### Set task
All of the data should be output character for character, except the pictures.

### Data extracted from a collection
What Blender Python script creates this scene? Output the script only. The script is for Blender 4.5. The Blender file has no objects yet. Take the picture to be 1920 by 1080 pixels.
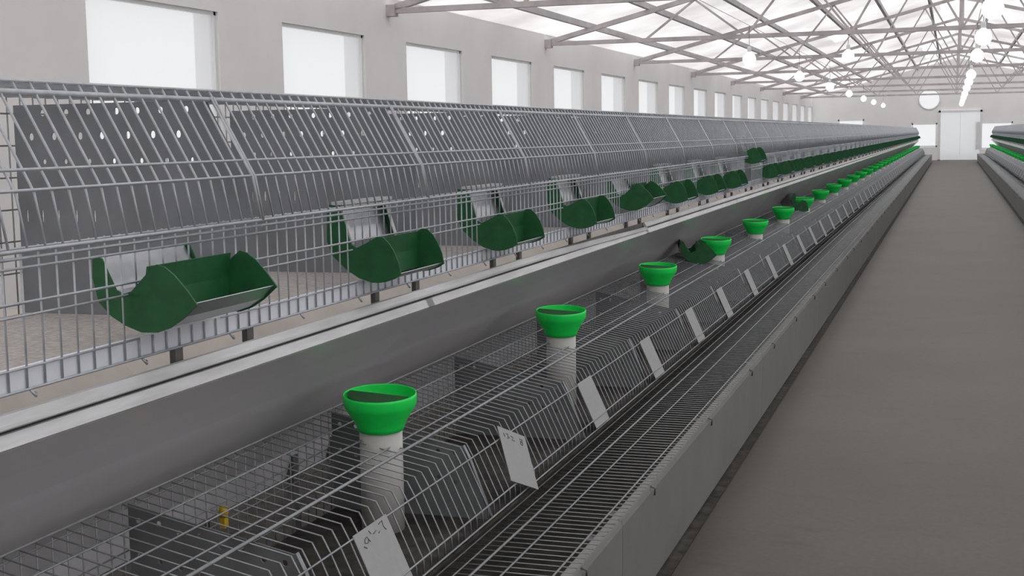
import bpy, math, random
from mathutils import Matrix, Vector
random.seed(7)
scene = bpy.context.scene
COL = scene.collection
H = 1.31                      # eye height above the floor
# ------------------------------------------------------------------ materials
def new_mat(name):
    m = bpy.data.materials.new(name); m.use_nodes = True
    nt = m.node_tree; b = nt.nodes['Principled BSDF']
    return m, nt, b
def noise_ramp(nt, scale, c0, c1, p0=.35, p1=.65, detail=4, stretch=None, rough=.55):
    tc = nt.nodes.new('ShaderNodeTexCoord'); mp = nt.nodes.new('ShaderNodeMapping')
    if stretch: mp.inputs['Scale'].default_value = stretch
    nz = nt.nodes.new('ShaderNodeTexNoise'); nz.inputs['Scale'].default_value = scale
    nz.inputs['Detail'].default_value = detail; nz.inputs['Roughness'].default_value = rough
    rp = nt.nodes.new('ShaderNodeValToRGB')
    rp.color_ramp.elements[0].position = p0; rp.color_ramp.elements[0].color = (*c0, 1)
    rp.color_ramp.elements[1].position = p1; rp.color_ramp.elements[1].color = (*c1, 1)
    nt.links.new(tc.outputs['Object'], mp.inputs['Vector']); nt.links.new(mp.outputs['Vector'], nz.inputs['Vector'])
    nt.links.new(nz.outputs['Fac'], rp.inputs['Fac'])
    return rp.outputs['Color'], nz.outputs['Fac']
def mat(name, col, rough=.6, metal=0., var=0., scale=12., spec=.4, stretch=None):
    m, nt, b = new_mat(name)
    b.inputs['Roughness'].default_value = rough; b.inputs['Metallic'].default_value = metal
    b.inputs['Specular IOR Level'].default_value = spec
    if var:
        c0 = tuple(c * (1 - var) for c in col); c1 = tuple(min(1, c * (1 + var)) for c in col)
        out, _ = noise_ramp(nt, scale, c0, c1, stretch=stretch)
        nt.links.new(out, b.inputs['Base Color'])
    else:
        b.inputs['Base Color'].default_value = (*col, 1)
    return m
M = {}
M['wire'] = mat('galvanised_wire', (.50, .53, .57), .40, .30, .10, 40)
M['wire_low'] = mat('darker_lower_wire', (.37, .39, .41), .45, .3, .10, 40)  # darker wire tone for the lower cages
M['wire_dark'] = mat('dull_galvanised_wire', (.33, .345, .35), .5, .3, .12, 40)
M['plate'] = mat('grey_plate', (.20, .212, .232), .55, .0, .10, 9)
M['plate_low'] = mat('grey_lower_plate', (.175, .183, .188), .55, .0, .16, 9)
M['slat'] = mat('beige_slat_floor', (.44, .41, .385), .8, 0, .18, 90)
M['edge'] = mat('white_plastic_edge', (.80, .83, .90), .5, 0, .04, 20)
M['tray'] = mat('dark_soil_and_shade_floor', (.045, .040, .034), .9, 0, .5, 18)  # near-black tone: soiled tray, and painted shade on the floor under the rows
M['steel'] = mat('galvanised_sheet', (.55, .57, .60), .28, .85, .10, 14)
M['rail'] = mat('bright_galvanised_rail', (.62, .63, .645), .28, .2, .10, 10, stretch=(6, .6, 6))
M['sheet'] = mat('grey_glossy_sheet', (.86, .85, .89), .23, 0, .07, 2.2, spec=.6, stretch=(1, .35, 1))
M['sheet_lit'] = mat('warm_lit_beige_sheet', (.60, .555, .51), .85, 0, .10, 3)  # beige puts warm light into the colour of the grey-white plastic sheet
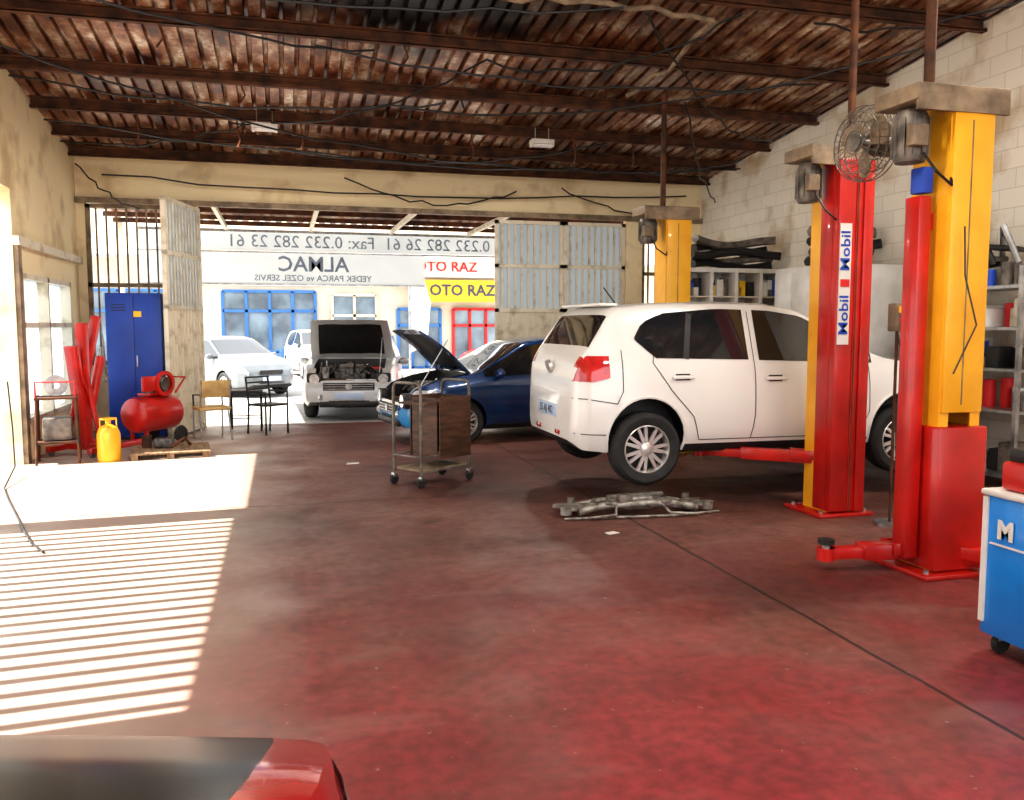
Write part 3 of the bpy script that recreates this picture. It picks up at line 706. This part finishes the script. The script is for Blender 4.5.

### Solved problem
What Blender Python script creates this scene? Output the script only. The script is for Blender 4.5. The Blender file has no objects yet. Take the picture to be 1920 by 1080 pixels.
import bpy, math, random
from mathutils import Matrix, Vector
random.seed(7)
scene = bpy.context.scene
COL = scene.collection
H = 1.31                      # eye height above the floor
# ------------------------------------------------------------------ materials
def new_mat(name):
    m = bpy.data.materials.new(name); m.use_nodes = True
    nt = m.node_tree; b = nt.nodes['Principled BSDF']
    return m, nt, b
def noise_ramp(nt, scale, c0, c1, p0=.35, p1=.65, detail=4, stretch=None, rough=.55):
    tc = nt.nodes.new('ShaderNodeTexCoord'); mp = nt.nodes.new('ShaderNodeMapping')
    if stretch: mp.inputs['Scale'].default_value = stretch
    nz = nt.nodes.new('ShaderNodeTexNoise'); nz.inputs['Scale'].default_value = scale
    nz.inputs['Detail'].default_value = detail; nz.inputs['Roughness'].default_value = rough
    rp = nt.nodes.new('ShaderNodeValToRGB')
    rp.color_ramp.elements[0].position = p0; rp.color_ramp.elements[0].color = (*c0, 1)
    rp.color_ramp.elements[1].position = p1; rp.color_ramp.elements[1].color = (*c1, 1)
    nt.links.new(tc.outputs['Object'], mp.inputs['Vector']); nt.links.new(mp.outputs['Vector'], nz.inputs['Vector'])
    nt.links.new(nz.outputs['Fac'], rp.inputs['Fac'])
    return rp.outputs['Color'], nz.outputs['Fac']
def mat(name, col, rough=.6, metal=0., var=0., scale=12., spec=.4, stretch=None):
    m, nt, b = new_mat(name)
    b.inputs['Roughness'].default_value = rough; b.inputs['Metallic'].default_value = metal
    b.inputs['Specular IOR Level'].default_value = spec
    if var:
        c0 = tuple(c * (1 - var) for c in col); c1 = tuple(min(1, c * (1 + var)) for c in col)
        out, _ = noise_ramp(nt, scale, c0, c1, stretch=stretch)
        nt.links.new(out, b.inputs['Base Color'])
    else:
        b.inputs['Base Color'].default_value = (*col, 1)
    return m
M = {}
M['wire'] = mat('galvanised_wire', (.50, .53, .57), .40, .30, .10, 40)
M['wire_low'] = mat('darker_lower_wire', (.37, .39, .41), .45, .3, .10, 40)  # darker wire tone for the lower cages
M['wire_dark'] = mat('dull_galvanised_wire', (.33, .345, .35), .5, .3, .12, 40)
M['plate'] = mat('grey_plate', (.20, .212, .232), .55, .0, .10, 9)
M['plate_low'] = mat('grey_lower_plate', (.175, .183, .188), .55, .0, .16, 9)
M['slat'] = mat('beige_slat_floor', (.44, .41, .385), .8, 0, .18, 90)
M['edge'] = mat('white_plastic_edge', (.80, .83, .90), .5, 0, .04, 20)
M['tray'] = mat('dark_soil_and_shade_floor', (.045, .040, .034), .9, 0, .5, 18)  # near-black tone: soiled tray, and painted shade on the floor under the rows
M['steel'] = mat('galvanised_sheet', (.55, .57, .60), .28, .85, .10, 14)
M['rail'] = mat('bright_galvanised_rail', (.62, .63, .645), .28, .2, .10, 10, stretch=(6, .6, 6))
M['sheet'] = mat('grey_glossy_sheet', (.86, .85, .89), .23, 0, .07, 2.2, spec=.6, stretch=(1, .35, 1))
M['sheet_lit'] = mat('warm_lit_beige_sheet', (.60, .555, .51), .85, 0, .10, 3)  # beige puts warm light into the colour of the grey-white plastic sheet
Write part 3 of the bpy script that recreates this picture. It picks up at line 706. This part finishes the script. The script is for Blender 4.5.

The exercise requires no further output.